Ejiofor stressed that constitutional protections remain applicable regardless of the nature of the allegations.
He said, “Section 35 guarantees personal liberty. Section 36 guarantees a fair hearing within a reasonable time by an independent and impartial court.
“Section 36(6)(c) guarantees the right of every accused person to defend himself through legal practitioners of his choice.
“These guarantees are not suspended because an allegation bears the label ‘terrorism’. Constitutional rights do not evaporate merely because the accusation is politically convenient or publicly sensational.”
According to him, the true test of a constitutional democracy lies in how it treats vulnerable citizens and those accused of crimes.
“Indeed, the true measure of a constitutional democracy is not how it treats the popular, the powerful, or the politically connected.
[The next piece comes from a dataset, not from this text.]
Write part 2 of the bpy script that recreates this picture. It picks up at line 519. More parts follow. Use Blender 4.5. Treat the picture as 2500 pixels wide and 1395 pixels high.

It is how it treats the vulnerable, the unpopular, and those standing accused,” he said.
While insisting that criminals should face lawful prosecution and punishment, Ejiofor maintained that due process must never be compromised.
He said, “The struggle, therefore, is not about shielding the guilty from lawful accountability. Those who commit crimes should be investigated, prosecuted, and punished in accordance with the law.
“The real struggle is to ensure that constitutional safeguards survive even when the State is pursuing those it suspects of wrongdoing.”
Ejiofor warned of the dangers of allowing expediency to supersede constitutional guarantees.
“For when due process becomes inconvenient, liberty becomes endangered. When constitutional guarantees become negotiable, justice becomes illusory,” he said.
“And when convictions become more important than fairness, the courtroom risks becoming a theatre where outcomes are predetermined, and rights are merely ceremonial.”
Ejiofor said he would withhold further comment until all relevant court records and materials had been reviewed.
However, he firmly noted, “One principle remains immutable and beyond dispute: The Constitution has not changed. Its supremacy remains unchallenged. Its provisions remain binding.
“And no institution, no agency, no official, and no government possesses authority greater than the Constitution itself.”
“The Constitution remains supreme, and every action inconsistent with its provisions, no matter how expedient or politically attractive, remains null, void, and constitutionally unsustainable.”